EXERCISE DIRECTIONS: Copy out every line of the records where the string "that" occurs.

MATERIAL SHOWN:
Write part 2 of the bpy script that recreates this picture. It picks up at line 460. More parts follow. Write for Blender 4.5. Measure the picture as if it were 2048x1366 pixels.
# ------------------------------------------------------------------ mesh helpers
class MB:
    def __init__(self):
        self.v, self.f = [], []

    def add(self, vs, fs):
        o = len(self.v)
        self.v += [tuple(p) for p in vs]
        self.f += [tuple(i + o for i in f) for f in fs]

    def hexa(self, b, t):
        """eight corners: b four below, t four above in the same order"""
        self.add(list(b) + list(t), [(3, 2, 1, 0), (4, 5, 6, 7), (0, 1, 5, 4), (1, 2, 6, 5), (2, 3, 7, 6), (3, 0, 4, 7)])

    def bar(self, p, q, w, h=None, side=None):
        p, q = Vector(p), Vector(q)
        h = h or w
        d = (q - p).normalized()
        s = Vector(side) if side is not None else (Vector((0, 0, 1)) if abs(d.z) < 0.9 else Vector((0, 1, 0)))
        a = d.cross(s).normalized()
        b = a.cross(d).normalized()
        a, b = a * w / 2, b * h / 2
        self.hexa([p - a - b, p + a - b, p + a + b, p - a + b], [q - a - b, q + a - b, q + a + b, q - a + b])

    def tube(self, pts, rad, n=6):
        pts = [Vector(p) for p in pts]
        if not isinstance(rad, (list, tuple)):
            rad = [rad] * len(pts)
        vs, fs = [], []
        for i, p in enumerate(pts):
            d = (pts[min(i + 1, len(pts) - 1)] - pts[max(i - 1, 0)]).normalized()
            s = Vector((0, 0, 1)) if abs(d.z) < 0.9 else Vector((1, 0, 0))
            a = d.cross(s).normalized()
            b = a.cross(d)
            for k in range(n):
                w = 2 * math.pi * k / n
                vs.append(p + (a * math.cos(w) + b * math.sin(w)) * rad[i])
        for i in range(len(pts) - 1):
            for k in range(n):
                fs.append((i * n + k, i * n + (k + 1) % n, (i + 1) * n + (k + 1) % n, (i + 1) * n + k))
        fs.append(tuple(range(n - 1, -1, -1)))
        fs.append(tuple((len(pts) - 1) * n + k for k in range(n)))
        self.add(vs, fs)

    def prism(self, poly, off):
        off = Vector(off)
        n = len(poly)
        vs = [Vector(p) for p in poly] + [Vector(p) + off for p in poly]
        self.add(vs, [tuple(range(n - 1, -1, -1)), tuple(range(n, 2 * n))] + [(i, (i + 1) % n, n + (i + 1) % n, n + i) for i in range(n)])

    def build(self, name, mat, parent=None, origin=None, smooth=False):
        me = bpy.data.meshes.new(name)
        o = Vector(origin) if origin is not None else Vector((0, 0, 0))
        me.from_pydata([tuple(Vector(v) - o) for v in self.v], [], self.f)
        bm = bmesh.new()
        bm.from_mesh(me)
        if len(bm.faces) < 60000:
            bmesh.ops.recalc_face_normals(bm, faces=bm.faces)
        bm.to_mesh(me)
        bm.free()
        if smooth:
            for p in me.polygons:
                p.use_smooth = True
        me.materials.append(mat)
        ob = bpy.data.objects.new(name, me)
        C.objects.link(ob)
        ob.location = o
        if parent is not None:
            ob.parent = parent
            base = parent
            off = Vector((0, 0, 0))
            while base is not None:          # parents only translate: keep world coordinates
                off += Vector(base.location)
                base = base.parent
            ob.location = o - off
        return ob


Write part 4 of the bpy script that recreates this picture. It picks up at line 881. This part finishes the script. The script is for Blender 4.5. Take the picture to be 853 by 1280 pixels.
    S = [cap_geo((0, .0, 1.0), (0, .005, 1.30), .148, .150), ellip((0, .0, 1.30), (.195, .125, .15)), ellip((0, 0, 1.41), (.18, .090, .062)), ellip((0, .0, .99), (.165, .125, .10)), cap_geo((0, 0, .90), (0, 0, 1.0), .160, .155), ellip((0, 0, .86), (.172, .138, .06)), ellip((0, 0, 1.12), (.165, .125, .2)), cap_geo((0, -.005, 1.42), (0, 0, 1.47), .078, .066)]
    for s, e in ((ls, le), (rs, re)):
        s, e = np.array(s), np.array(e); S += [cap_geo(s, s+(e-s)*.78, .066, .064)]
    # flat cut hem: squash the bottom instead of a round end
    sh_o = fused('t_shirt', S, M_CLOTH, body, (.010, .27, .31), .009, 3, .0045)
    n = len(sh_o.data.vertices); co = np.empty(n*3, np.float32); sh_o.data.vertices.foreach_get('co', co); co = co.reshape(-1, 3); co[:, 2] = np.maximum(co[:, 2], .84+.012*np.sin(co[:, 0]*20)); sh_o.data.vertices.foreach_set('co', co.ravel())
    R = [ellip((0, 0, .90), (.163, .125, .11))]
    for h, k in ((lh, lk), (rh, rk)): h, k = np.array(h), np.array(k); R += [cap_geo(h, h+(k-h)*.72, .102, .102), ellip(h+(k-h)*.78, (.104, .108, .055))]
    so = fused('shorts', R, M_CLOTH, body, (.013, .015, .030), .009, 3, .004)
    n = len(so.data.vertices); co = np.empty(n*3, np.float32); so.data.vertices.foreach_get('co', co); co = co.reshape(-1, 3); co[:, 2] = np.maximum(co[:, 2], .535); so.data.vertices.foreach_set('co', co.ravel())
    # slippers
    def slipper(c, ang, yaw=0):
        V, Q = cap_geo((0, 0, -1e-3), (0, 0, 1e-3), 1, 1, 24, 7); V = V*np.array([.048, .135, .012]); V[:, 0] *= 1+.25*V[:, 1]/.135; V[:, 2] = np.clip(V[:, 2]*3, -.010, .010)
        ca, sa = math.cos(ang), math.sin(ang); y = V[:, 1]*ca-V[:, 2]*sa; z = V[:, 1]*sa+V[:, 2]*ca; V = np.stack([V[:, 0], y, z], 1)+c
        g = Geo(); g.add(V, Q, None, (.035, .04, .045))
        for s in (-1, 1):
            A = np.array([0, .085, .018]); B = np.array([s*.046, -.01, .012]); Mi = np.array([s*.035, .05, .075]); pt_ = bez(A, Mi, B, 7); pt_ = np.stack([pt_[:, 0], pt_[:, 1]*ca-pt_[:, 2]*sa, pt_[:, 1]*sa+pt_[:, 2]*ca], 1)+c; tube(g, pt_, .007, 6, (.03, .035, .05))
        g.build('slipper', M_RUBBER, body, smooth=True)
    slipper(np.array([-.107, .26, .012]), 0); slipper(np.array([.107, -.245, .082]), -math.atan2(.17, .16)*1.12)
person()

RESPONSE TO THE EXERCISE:
Write part 2 of the bpy script that recreates this picture. It picks up at line 460. More parts follow. Write for Blender 4.5. Measure the picture as if it were 2048x1366 pixels.
Write part 4 of the bpy script that recreates this picture. It picks up at line 881. This part finishes the script. The script is for Blender 4.5. Take the picture to be 853 by 1280 pixels.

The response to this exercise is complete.